## Begin

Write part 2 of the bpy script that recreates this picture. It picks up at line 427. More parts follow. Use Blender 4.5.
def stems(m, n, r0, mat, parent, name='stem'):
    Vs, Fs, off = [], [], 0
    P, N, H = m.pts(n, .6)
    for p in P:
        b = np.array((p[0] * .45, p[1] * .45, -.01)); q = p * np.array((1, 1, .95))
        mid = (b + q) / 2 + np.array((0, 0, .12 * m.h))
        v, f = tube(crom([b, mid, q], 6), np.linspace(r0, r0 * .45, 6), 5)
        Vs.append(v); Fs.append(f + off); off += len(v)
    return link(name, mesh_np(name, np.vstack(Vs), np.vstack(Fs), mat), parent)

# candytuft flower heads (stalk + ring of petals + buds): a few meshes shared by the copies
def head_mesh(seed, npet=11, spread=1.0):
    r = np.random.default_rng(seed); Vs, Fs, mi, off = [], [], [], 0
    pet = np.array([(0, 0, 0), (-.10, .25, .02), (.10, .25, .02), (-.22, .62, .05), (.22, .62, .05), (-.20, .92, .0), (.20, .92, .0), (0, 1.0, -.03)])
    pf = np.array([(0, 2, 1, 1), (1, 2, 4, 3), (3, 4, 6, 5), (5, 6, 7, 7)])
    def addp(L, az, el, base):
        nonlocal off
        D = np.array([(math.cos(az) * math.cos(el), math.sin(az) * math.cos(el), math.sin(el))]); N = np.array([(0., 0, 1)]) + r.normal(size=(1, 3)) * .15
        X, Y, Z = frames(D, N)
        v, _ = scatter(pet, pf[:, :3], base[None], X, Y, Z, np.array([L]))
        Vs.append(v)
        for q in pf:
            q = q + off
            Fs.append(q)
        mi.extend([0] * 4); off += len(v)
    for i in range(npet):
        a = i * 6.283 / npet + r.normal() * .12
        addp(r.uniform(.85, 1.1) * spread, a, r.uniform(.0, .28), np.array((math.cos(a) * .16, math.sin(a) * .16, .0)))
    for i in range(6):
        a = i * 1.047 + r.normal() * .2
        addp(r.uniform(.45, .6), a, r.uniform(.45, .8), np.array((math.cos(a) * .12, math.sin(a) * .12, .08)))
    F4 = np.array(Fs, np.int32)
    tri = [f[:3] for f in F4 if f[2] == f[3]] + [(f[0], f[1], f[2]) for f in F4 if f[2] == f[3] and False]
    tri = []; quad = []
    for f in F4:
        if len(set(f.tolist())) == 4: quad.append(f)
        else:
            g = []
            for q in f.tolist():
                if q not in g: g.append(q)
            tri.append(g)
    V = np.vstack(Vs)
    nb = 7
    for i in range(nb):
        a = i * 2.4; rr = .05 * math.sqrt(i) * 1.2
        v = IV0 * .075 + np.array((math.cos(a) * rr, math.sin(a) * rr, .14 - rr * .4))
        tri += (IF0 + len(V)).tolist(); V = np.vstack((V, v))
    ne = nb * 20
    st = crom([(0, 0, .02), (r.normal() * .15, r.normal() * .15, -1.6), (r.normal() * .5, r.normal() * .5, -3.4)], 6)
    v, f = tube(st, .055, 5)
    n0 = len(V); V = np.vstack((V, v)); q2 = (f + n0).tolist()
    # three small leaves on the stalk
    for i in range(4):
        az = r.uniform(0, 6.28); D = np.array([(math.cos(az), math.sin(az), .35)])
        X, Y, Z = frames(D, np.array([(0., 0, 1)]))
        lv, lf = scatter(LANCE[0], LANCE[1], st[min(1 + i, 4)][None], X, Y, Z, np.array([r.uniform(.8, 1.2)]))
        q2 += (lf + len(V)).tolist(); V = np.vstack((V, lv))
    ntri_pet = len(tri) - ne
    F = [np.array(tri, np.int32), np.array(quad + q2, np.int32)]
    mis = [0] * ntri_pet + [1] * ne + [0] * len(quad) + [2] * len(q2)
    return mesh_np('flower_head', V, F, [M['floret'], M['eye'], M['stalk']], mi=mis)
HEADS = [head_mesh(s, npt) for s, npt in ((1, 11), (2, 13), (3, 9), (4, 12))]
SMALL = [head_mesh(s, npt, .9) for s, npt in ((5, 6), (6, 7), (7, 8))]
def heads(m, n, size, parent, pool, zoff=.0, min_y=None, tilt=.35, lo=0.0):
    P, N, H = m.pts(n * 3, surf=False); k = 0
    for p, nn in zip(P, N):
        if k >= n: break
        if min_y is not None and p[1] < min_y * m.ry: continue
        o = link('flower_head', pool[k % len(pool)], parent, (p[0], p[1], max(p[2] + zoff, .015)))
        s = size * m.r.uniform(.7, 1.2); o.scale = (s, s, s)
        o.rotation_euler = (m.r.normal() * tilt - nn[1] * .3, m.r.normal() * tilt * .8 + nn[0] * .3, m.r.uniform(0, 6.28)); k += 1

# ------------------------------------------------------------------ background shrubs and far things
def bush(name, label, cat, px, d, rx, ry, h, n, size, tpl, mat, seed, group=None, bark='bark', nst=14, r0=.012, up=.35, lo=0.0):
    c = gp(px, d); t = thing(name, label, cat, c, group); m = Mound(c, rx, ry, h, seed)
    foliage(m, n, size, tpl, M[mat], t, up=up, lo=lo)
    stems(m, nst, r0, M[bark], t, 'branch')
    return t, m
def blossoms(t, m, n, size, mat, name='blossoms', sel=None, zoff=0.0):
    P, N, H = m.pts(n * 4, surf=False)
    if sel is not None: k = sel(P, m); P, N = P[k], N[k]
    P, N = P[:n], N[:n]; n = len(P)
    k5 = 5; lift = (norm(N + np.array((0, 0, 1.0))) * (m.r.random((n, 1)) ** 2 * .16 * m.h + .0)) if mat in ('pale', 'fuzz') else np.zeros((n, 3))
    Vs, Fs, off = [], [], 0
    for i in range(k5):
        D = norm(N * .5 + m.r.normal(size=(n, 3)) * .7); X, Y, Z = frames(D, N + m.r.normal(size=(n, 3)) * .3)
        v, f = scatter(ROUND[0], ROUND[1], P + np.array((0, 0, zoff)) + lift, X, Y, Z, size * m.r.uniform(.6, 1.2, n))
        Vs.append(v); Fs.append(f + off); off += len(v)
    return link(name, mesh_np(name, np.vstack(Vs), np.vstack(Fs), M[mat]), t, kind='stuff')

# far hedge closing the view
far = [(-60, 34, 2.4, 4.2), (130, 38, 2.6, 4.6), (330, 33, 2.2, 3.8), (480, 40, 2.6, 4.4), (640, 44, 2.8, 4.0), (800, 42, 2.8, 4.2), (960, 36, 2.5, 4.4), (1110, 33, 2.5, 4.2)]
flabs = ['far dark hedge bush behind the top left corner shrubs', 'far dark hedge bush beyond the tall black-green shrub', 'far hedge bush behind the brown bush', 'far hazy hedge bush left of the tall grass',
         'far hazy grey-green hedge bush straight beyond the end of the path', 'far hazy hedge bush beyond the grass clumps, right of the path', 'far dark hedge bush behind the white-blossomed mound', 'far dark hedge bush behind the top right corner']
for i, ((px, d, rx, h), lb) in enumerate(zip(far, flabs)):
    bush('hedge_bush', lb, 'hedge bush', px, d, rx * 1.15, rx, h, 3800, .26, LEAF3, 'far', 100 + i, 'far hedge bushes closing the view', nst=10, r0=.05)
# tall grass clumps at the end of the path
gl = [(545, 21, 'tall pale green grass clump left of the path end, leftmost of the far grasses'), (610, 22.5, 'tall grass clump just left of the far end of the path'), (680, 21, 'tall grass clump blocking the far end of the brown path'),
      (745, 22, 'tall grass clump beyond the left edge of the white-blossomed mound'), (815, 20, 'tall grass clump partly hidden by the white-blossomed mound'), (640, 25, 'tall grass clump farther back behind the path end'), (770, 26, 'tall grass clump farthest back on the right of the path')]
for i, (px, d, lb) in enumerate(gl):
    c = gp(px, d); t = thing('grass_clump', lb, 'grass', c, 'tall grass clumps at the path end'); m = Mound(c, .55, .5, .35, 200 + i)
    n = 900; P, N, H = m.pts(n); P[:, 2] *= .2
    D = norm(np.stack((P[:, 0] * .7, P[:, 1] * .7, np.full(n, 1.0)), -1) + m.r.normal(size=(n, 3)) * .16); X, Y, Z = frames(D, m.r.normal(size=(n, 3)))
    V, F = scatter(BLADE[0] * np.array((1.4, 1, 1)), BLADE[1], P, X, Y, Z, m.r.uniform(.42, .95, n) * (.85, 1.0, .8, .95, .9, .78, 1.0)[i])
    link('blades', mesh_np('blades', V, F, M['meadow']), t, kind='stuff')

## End

• **EXERCISE REQUIREMENTS**
Up to and including the line with "np.vstack(Fs), mat), parent)", repeat the data exactly, starting from its first line; nothing else belongs in the response.

• **OUTPUT**
Write part 2 of the bpy script that recreates this picture. It picks up at line 427. More parts follow. Use Blender 4.5.
def stems(m, n, r0, mat, parent, name='stem'):
    Vs, Fs, off = [], [], 0
    P, N, H = m.pts(n, .6)
    for p in P:
        b = np.array((p[0] * .45, p[1] * .45, -.01)); q = p * np.array((1, 1, .95))
        mid = (b + q) / 2 + np.array((0, 0, .12 * m.h))
        v, f = tube(crom([b, mid, q], 6), np.linspace(r0, r0 * .45, 6), 5)
        Vs.append(v); Fs.append(f + off); off += len(v)
    return link(name, mesh_np(name, np.vstack(Vs), np.vstack(Fs), mat), parent)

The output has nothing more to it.